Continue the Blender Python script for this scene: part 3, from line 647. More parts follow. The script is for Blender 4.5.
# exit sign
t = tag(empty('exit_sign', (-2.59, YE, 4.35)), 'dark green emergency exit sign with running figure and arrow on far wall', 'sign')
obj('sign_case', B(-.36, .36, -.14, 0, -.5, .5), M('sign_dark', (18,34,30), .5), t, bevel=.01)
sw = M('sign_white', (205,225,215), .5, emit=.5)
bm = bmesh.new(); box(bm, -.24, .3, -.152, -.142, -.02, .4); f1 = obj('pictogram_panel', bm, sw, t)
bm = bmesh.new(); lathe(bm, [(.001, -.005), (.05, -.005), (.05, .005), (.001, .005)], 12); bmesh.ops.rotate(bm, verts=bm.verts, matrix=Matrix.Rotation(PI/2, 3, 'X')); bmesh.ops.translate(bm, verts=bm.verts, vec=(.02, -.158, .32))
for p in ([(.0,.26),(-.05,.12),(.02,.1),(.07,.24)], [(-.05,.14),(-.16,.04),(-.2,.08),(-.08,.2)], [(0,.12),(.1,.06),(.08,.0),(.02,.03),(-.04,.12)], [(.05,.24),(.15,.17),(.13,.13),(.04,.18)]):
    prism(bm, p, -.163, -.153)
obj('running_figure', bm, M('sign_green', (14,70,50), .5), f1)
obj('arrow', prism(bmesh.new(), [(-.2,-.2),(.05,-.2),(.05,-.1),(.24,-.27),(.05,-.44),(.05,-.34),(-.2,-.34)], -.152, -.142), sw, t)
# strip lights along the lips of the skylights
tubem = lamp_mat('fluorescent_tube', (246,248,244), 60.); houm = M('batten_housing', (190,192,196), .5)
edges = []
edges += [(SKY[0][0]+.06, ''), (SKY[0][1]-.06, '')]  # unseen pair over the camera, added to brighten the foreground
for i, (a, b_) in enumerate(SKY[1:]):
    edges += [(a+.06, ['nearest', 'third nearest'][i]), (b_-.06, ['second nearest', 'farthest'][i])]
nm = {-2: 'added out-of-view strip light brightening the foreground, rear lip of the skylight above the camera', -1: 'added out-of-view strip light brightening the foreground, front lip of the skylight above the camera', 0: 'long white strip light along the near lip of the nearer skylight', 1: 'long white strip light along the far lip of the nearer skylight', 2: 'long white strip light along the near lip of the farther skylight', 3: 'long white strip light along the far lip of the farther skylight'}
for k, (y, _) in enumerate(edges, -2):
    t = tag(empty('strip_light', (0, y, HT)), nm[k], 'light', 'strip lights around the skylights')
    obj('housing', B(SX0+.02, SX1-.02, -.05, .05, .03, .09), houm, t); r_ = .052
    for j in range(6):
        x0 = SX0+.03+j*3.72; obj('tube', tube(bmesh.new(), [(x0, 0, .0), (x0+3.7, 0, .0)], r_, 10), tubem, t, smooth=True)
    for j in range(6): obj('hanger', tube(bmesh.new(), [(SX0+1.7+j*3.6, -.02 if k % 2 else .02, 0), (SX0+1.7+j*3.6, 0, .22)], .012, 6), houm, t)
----
■ **Instruction**:
Quote each line of the listing above exactly.

■ **Output of the task**:
Continue the Blender Python script for this scene: part 3, from line 647. More parts follow. The script is for Blender 4.5.
# exit sign
t = tag(empty('exit_sign', (-2.59, YE, 4.35)), 'dark green emergency exit sign with running figure and arrow on far wall', 'sign')
obj('sign_case', B(-.36, .36, -.14, 0, -.5, .5), M('sign_dark', (18,34,30), .5), t, bevel=.01)
sw = M('sign_white', (205,225,215), .5, emit=.5)
bm = bmesh.new(); box(bm, -.24, .3, -.152, -.142, -.02, .4); f1 = obj('pictogram_panel', bm, sw, t)
bm = bmesh.new(); lathe(bm, [(.001, -.005), (.05, -.005), (.05, .005), (.001, .005)], 12); bmesh.ops.rotate(bm, verts=bm.verts, matrix=Matrix.Rotation(PI/2, 3, 'X')); bmesh.ops.translate(bm, verts=bm.verts, vec=(.02, -.158, .32))
for p in ([(.0,.26),(-.05,.12),(.02,.1),(.07,.24)], [(-.05,.14),(-.16,.04),(-.2,.08),(-.08,.2)], [(0,.12),(.1,.06),(.08,.0),(.02,.03),(-.04,.12)], [(.05,.24),(.15,.17),(.13,.13),(.04,.18)]):
    prism(bm, p, -.163, -.153)
obj('running_figure', bm, M('sign_green', (14,70,50), .5), f1)
obj('arrow', prism(bmesh.new(), [(-.2,-.2),(.05,-.2),(.05,-.1),(.24,-.27),(.05,-.44),(.05,-.34),(-.2,-.34)], -.152, -.142), sw, t)
# strip lights along the lips of the skylights
tubem = lamp_mat('fluorescent_tube', (246,248,244), 60.); houm = M('batten_housing', (190,192,196), .5)
edges = []
edges += [(SKY[0][0]+.06, ''), (SKY[0][1]-.06, '')]  # unseen pair over the camera, added to brighten the foreground
for i, (a, b_) in enumerate(SKY[1:]):
    edges += [(a+.06, ['nearest', 'third nearest'][i]), (b_-.06, ['second nearest', 'farthest'][i])]
nm = {-2: 'added out-of-view strip light brightening the foreground, rear lip of the skylight above the camera', -1: 'added out-of-view strip light brightening the foreground, front lip of the skylight above the camera', 0: 'long white strip light along the near lip of the nearer skylight', 1: 'long white strip light along the far lip of the nearer skylight', 2: 'long white strip light along the near lip of the farther skylight', 3: 'long white strip light along the far lip of the farther skylight'}
for k, (y, _) in enumerate(edges, -2):
    t = tag(empty('strip_light', (0, y, HT)), nm[k], 'light', 'strip lights around the skylights')
    obj('housing', B(SX0+.02, SX1-.02, -.05, .05, .03, .09), houm, t); r_ = .052
    for j in range(6):
        x0 = SX0+.03+j*3.72; obj('tube', tube(bmesh.new(), [(x0, 0, .0), (x0+3.7, 0, .0)], r_, 10), tubem, t, smooth=True)
    for j in range(6): obj('hanger', tube(bmesh.new(), [(SX0+1.7+j*3.6, -.02 if k % 2 else .02, 0), (SX0+1.7+j*3.6, 0, .22)], .012, 6), houm, t)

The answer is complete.